Bolivia’s government has accused former president Evo Morales of staging an attempt on his own life, saying that shots fired at his car on Sunday came after he tried to run a police checkpoint.
“Mr Morales, nobody believes the theater you have staged,” the interior minister, Eduardo del Castillo, told a news conference.
He added that Morales, who claims the government tried to kill him, would “have to answer … for the crime of attempted murder” of a police officer.
Del Castillo claimed the car in which Morales was traveling failed to stop at a checkpoint set up by police to combat drug trafficking in central Chapare province, one of the country’s biggest producers of coca, the raw material for cocaine.
He said that the police motioned for the vehicle to slow down and stop but that the driver instead accelerated, and that “shots were fired from a vehicle”.
He said that an officer was run over but survived, before a police patrol gave chase to Morales’s car and fired on it.
Morales, who is engaged in a weeks-long standoff with his former ally turned rival President Luís Arce, said on Sunday his car was riddled with bullets by assailants with their faces covered while he was travelling to a radio station in the city of Cochabamba.
The competing claims mark a dangerous new chapter of tension within the ruling party that has been torn apart by the enmity between Morales and his once protege Arce, economy minister during Morales’ near 14-year rule which ended in 2019.
Morales, 66, resigned after a disputed election result that plunged the country into turmoil.
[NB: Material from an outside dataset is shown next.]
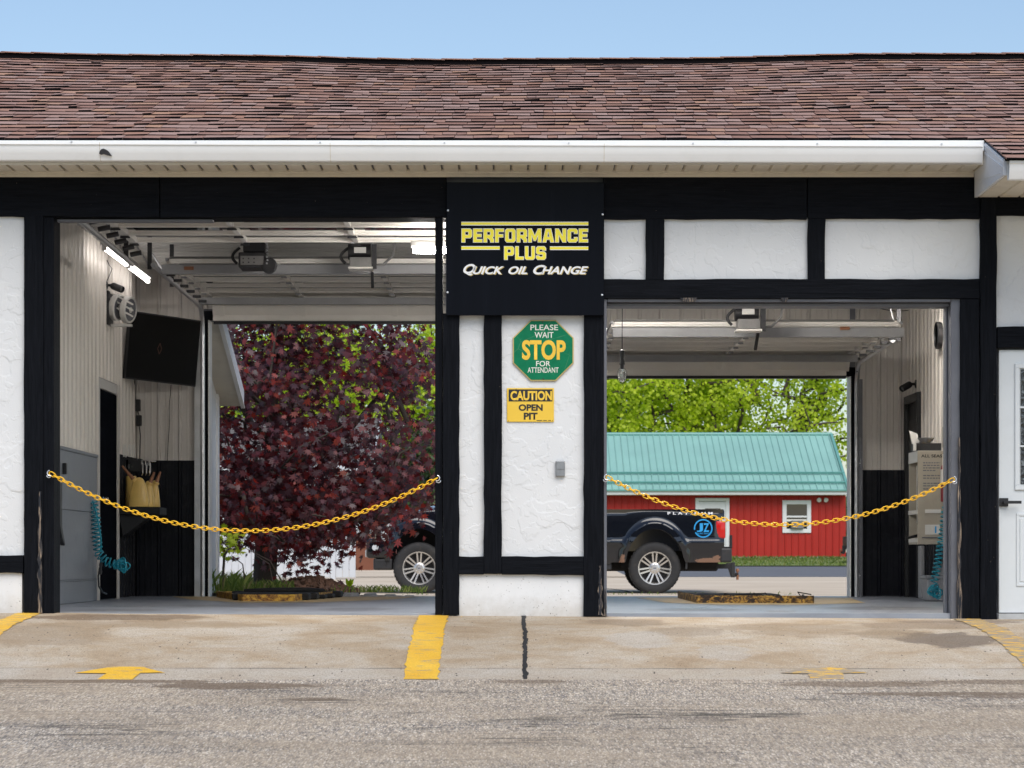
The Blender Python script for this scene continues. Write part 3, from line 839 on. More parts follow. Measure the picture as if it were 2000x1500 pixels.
# wall core behind (keeps light out, gives the openings their depth)
def core(px0, px1, py0, py1, Y0=0.062, Y1=WT, mat='trim_grey'):
    a, b = P(px0, py1, 0), P(px1, py0, 0)
    return MB().box(a.x, b.x, Y0, Y1, a.z, b.z).build('front_wall', MT[mat], B)
core(-330, 88, 335, 1215); core(90, 868, 335, 424); core(870, 1180, 335, 1215); core(1182, 1872, 335, 585); core(1874, 2330, 335, 1215)
# timbers
board(-330, 311, 340, 423); board(313, 872, 341, 424); board(1178, 1576, 345, 428); board(1578, 1914, 344, 427); board(1916, 2330, 372, 421, Y=-0.05)
board(47, 84, 421, 1198, 'wood_v'); board(-330, 45, 1085, 1119)
board(865, 897, 612, 1201, 'wood_v', Y=-0.046); board(945, 980, 612, 1121, 'wood_v', Y=-0.044); board(1140, 1178, 612, 1204, 'wood_v', Y=-0.046)
board(893, 945, 1087, 1122); board(980, 1140, 1087, 1123)
board(1261, 1297, 427, 546, 'wood_v'); board(1578, 1612, 427, 546, 'wood_v')
board(1178, 1914, 545, 583, 'wood_h', Y=-0.043)
board(1876, 1913, 584, 1211, 'wood_v', Y=-0.045); board(1915, 1947, 345, 1212, 'wood_v', Y=-0.056)
board(1948, 2330, 638, 679, 'wood_h')
# jambs lining the openings
def jamb(px0, px1, py0, py1, Y0, Y1, mat, name='jamb', bevel=0.003):
    a, b = P(px0, py1, 0), P(px1, py0, 0)
    return MB().box(a.x, b.x, Y0, Y1, a.z, b.z).build(name, MT[mat], B, bevel=bevel)
jamb(85, 106, 424, 1198, -0.02, 0.26, 'wood_v'); jamb(850, 864, 424, 1201, -0.02, 0.24, 'wood_v')
jamb(107, 849, 412, 426, -0.01, 0.24, 'wood_h')
jamb(1179, 1185, 584, 1204, -0.02, 0.25, 'trim_grey')
jamb(1857, 1875, 584, 1209, -0.012, 0.25, 'trim_grey'); jamb(1852, 1856, 597, 1206, 0.12, 0.24, 'trim_grey')
jamb(1186, 1856, 584, 590, -0.02, 0.25, 'trim_grey'); jamb(1186, 1856, 591, 597, 0.05, 0.25, 'trim_grey', 'weather_strip')
jamb(110, 415, 427, 432, 0.03, 0.12, 'trim_grey', 'weather_strip')
# splintered lower corners of the posts
for (px, w_, y0, y1, sd) in ((80, 8, 960, 1197, 1), (1172, 8, 1105, 1203, 2), (1872, 6, 855, 1209, 3), (1182, 4, 1150, 1203, 4)):
    rr = random.Random(sd); mb = MB()
    zt, zb = P(0, y0, 0).z, P(0, y1, 0).z; xc = P(px, 0, 0).x; n = 16
    for i in range(n + 1):
        t = i / n; z = lerp(zt, zb, t); k = (0.35 + 0.65 * t) * w_ / 256
        xl = xc - k * rr.uniform(0.2, 1.0); xr = xc + k * rr.uniform(0.3, 1.0)
        mb.v += [(xl, -0.0475, z), (xr, -0.0475, z), (xr, 0.0, z), (xl, 0.0, z)]
    for i in range(n):
        for k in range(4):
            l = (k + 1) % 4
            mb.f.append((4 * i + k, 4 * i + l, 4 * i + 4 + l, 4 * i + 4 + k)); mb.mi.append(0)
    mb.build('splintered_edge', MT['wood_worn'], B)
# knocked-out notch pieces under the right header
for (px, wd) in ((1345, 34), (1532, 14)):
    a = P(px, 587, -0.047)
    MB().prism([(a.x - wd / 512, -0.049, a.z + 0.02), (a.x + wd / 512, -0.049, a.z + 0.022), (a.x + wd / 700, -0.049, a.z - 0.010), (a.x - wd / 900, -0.049, a.z - 0.008)],
               [(a.x - wd / 512, -0.01, a.z + 0.02), (a.x + wd / 512, -0.01, a.z + 0.022), (a.x + wd / 700, -0.01, a.z - 0.010), (a.x - wd / 900, -0.01, a.z - 0.008)]).build('splinter', MT['wood_worn'], B)

# ---------- roof
EZ, EY = 3.535, -0.47           # eave edge of the shingles
RZ, RY = 5.035, 4.30            # ridge
SL = math.hypot(RZ - EZ, RY - EY); SA = math.atan2(RZ - EZ, RY - EY)
def ridge_sag(X): return -0.046 * math.exp(-(X / 2.6) ** 2) + 0.006 * math.sin(X * 2.3 + 0.6) + 0.012 * X * X / 16
def roof_pt(X, s, lift=0.0):
    t = s / SL
    return Vector((X, EY + s * math.cos(SA) - lift * math.sin(SA), EZ + s * math.sin(SA) + lift * math.cos(SA) + ridge_sag(X) * max(0, t)))
XL, XR = -5.6, 5.6
mb = MB()
nx = 40
for i in range(nx + 1):
    X = lerp(XL, XR, i / nx)
    r_top = roof_pt(X, SL, -0.008)
    mb.v += [tuple(roof_pt(X, 0.0, -0.010)), tuple(r_top), (X, 2 * RY - EY + 0.4, EZ - 0.13), (X, 2 * RY - EY + 0.4, EZ - 0.2), (X, RY, RZ - 0.12), tuple(roof_pt(X, 0.0, -0.06))]
for i in range(nx):
    for k in range(6):
        l = (k + 1) % 6
        mb.f.append((6 * i + k, 6 * i + l, 6 * i + 6 + l, 6 * i + 6 + k)); mb.mi.append(0)
mb.f += [tuple(range(6)), tuple(6 * nx + k for k in range(6))]; mb.mi += [0, 0]
roof = mb.build('roof', MT['shingle_edge'], B)
NR = 27
EXP = SL / NR
rr = random.Random(21)
def shingle_local(L, th, th2, dep, c0, c1):
    """corner points of a shingle: x along the eave, y up the slope, z off the deck"""
    return [(0, c0, 0.0), (L, c1, 0.0), (L, dep, 0.0), (0, dep, 0.0), (0, c0, th), (L, c1, th2), (L, dep, 0.003), (0, dep, 0.003)]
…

Arce was elected the following year, but has increasingly looked to distance himself from his former boss.
In an interview with Reuters on Monday, Morales claimed Arce’s government was behind the alleged attack.
Morales denied his team had been carrying any weapons, called the attack an “ambush”, and said that the government’s version was a “montage of lies”.
“I heard three shots in a burst … there were at least seven, eight, nine shots,” he said, adding that since then they had found as many as 20 bullets.
Asked if the attack could have been carried out by individuals acting alone, Morales said: “No. That’s to say it was an instruction from the government.” He did not provide evidence of his claim.
On Sunday he said his driver was wounded but he himself was unharmed.
The radio station released a video that it said was of the pickup truck in which Morales was travelling. It shows three bullet holes on the windshield and the driver with blood on his head.